PROBLEM TO SOLVE:
The listing must be reproduced in full, exactly as it stands.

DATASET EXCERPT:
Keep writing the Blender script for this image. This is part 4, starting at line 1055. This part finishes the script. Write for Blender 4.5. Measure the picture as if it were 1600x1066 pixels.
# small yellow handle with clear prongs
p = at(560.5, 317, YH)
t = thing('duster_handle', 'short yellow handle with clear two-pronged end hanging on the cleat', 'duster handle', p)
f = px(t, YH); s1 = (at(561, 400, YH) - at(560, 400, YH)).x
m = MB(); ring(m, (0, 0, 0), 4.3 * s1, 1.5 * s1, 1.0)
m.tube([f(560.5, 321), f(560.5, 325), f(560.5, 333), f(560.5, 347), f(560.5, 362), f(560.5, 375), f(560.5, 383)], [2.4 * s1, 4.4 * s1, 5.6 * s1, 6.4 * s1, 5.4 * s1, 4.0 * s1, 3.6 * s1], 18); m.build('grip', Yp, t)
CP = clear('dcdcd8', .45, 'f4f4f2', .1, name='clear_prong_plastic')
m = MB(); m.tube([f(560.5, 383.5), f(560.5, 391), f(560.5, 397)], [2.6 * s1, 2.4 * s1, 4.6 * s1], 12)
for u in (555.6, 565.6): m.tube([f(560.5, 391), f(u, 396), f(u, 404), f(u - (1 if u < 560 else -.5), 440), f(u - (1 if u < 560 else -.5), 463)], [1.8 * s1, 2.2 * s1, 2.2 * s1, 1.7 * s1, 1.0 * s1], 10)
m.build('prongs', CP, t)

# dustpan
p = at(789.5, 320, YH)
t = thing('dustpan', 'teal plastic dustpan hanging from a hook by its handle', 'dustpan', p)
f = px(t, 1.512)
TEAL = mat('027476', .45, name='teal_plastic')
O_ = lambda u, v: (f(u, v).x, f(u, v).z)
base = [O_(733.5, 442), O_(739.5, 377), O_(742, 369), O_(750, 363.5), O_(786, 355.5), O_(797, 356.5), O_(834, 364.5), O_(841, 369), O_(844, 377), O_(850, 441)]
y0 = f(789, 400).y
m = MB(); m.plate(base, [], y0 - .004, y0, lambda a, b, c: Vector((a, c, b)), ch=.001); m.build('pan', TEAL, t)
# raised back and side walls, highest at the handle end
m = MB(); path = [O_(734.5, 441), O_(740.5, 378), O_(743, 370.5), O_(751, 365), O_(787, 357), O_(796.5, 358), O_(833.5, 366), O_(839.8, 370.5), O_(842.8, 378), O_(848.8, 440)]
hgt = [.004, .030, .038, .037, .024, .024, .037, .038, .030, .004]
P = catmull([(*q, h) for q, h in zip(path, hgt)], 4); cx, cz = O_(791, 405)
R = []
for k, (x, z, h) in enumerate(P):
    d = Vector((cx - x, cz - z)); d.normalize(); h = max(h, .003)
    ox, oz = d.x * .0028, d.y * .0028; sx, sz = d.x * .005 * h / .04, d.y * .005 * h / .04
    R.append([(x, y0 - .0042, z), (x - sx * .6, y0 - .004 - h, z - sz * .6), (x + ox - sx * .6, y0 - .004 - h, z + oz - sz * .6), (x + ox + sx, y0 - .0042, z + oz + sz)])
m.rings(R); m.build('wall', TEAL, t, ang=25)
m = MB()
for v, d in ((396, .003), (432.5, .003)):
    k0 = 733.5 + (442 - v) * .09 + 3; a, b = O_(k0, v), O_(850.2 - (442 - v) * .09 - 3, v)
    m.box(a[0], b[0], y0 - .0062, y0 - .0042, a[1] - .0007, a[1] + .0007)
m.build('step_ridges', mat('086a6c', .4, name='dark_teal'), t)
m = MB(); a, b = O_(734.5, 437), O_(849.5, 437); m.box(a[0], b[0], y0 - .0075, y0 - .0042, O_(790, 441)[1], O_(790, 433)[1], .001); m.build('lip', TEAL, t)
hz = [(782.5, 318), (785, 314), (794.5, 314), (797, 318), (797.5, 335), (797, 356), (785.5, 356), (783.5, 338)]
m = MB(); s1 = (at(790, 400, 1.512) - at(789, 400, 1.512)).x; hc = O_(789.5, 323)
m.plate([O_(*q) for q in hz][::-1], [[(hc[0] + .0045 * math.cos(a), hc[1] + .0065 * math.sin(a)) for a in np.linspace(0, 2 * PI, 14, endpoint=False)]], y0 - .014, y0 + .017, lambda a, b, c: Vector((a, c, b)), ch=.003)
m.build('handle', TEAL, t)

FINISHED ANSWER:
Keep writing the Blender script for this image. This is part 4, starting at line 1055. This part finishes the script. Write for Blender 4.5. Measure the picture as if it were 1600x1066 pixels.
# small yellow handle with clear prongs
p = at(560.5, 317, YH)
t = thing('duster_handle', 'short yellow handle with clear two-pronged end hanging on the cleat', 'duster handle', p)
f = px(t, YH); s1 = (at(561, 400, YH) - at(560, 400, YH)).x
m = MB(); ring(m, (0, 0, 0), 4.3 * s1, 1.5 * s1, 1.0)
m.tube([f(560.5, 321), f(560.5, 325), f(560.5, 333), f(560.5, 347), f(560.5, 362), f(560.5, 375), f(560.5, 383)], [2.4 * s1, 4.4 * s1, 5.6 * s1, 6.4 * s1, 5.4 * s1, 4.0 * s1, 3.6 * s1], 18); m.build('grip', Yp, t)
CP = clear('dcdcd8', .45, 'f4f4f2', .1, name='clear_prong_plastic')
m = MB(); m.tube([f(560.5, 383.5), f(560.5, 391), f(560.5, 397)], [2.6 * s1, 2.4 * s1, 4.6 * s1], 12)
for u in (555.6, 565.6): m.tube([f(560.5, 391), f(u, 396), f(u, 404), f(u - (1 if u < 560 else -.5), 440), f(u - (1 if u < 560 else -.5), 463)], [1.8 * s1, 2.2 * s1, 2.2 * s1, 1.7 * s1, 1.0 * s1], 10)
m.build('prongs', CP, t)

# dustpan
p = at(789.5, 320, YH)
t = thing('dustpan', 'teal plastic dustpan hanging from a hook by its handle', 'dustpan', p)
f = px(t, 1.512)
TEAL = mat('027476', .45, name='teal_plastic')
O_ = lambda u, v: (f(u, v).x, f(u, v).z)
base = [O_(733.5, 442), O_(739.5, 377), O_(742, 369), O_(750, 363.5), O_(786, 355.5), O_(797, 356.5), O_(834, 364.5), O_(841, 369), O_(844, 377), O_(850, 441)]
y0 = f(789, 400).y
m = MB(); m.plate(base, [], y0 - .004, y0, lambda a, b, c: Vector((a, c, b)), ch=.001); m.build('pan', TEAL, t)
# raised back and side walls, highest at the handle end
m = MB(); path = [O_(734.5, 441), O_(740.5, 378), O_(743, 370.5), O_(751, 365), O_(787, 357), O_(796.5, 358), O_(833.5, 366), O_(839.8, 370.5), O_(842.8, 378), O_(848.8, 440)]
hgt = [.004, .030, .038, .037, .024, .024, .037, .038, .030, .004]
P = catmull([(*q, h) for q, h in zip(path, hgt)], 4); cx, cz = O_(791, 405)
R = []
for k, (x, z, h) in enumerate(P):
    d = Vector((cx - x, cz - z)); d.normalize(); h = max(h, .003)
    ox, oz = d.x * .0028, d.y * .0028; sx, sz = d.x * .005 * h / .04, d.y * .005 * h / .04
    R.append([(x, y0 - .0042, z), (x - sx * .6, y0 - .004 - h, z - sz * .6), (x + ox - sx * .6, y0 - .004 - h, z + oz - sz * .6), (x + ox + sx, y0 - .0042, z + oz + sz)])
m.rings(R); m.build('wall', TEAL, t, ang=25)
m = MB()
for v, d in ((396, .003), (432.5, .003)):
    k0 = 733.5 + (442 - v) * .09 + 3; a, b = O_(k0, v), O_(850.2 - (442 - v) * .09 - 3, v)
    m.box(a[0], b[0], y0 - .0062, y0 - .0042, a[1] - .0007, a[1] + .0007)
m.build('step_ridges', mat('086a6c', .4, name='dark_teal'), t)
m = MB(); a, b = O_(734.5, 437), O_(849.5, 437); m.box(a[0], b[0], y0 - .0075, y0 - .0042, O_(790, 441)[1], O_(790, 433)[1], .001); m.build('lip', TEAL, t)
hz = [(782.5, 318), (785, 314), (794.5, 314), (797, 318), (797.5, 335), (797, 356), (785.5, 356), (783.5, 338)]
m = MB(); s1 = (at(790, 400, 1.512) - at(789, 400, 1.512)).x; hc = O_(789.5, 323)
m.plate([O_(*q) for q in hz][::-1], [[(hc[0] + .0045 * math.cos(a), hc[1] + .0065 * math.sin(a)) for a in np.linspace(0, 2 * PI, 14, endpoint=False)]], y0 - .014, y0 + .017, lambda a, b, c: Vector((a, c, b)), ch=.003)
m.build('handle', TEAL, t)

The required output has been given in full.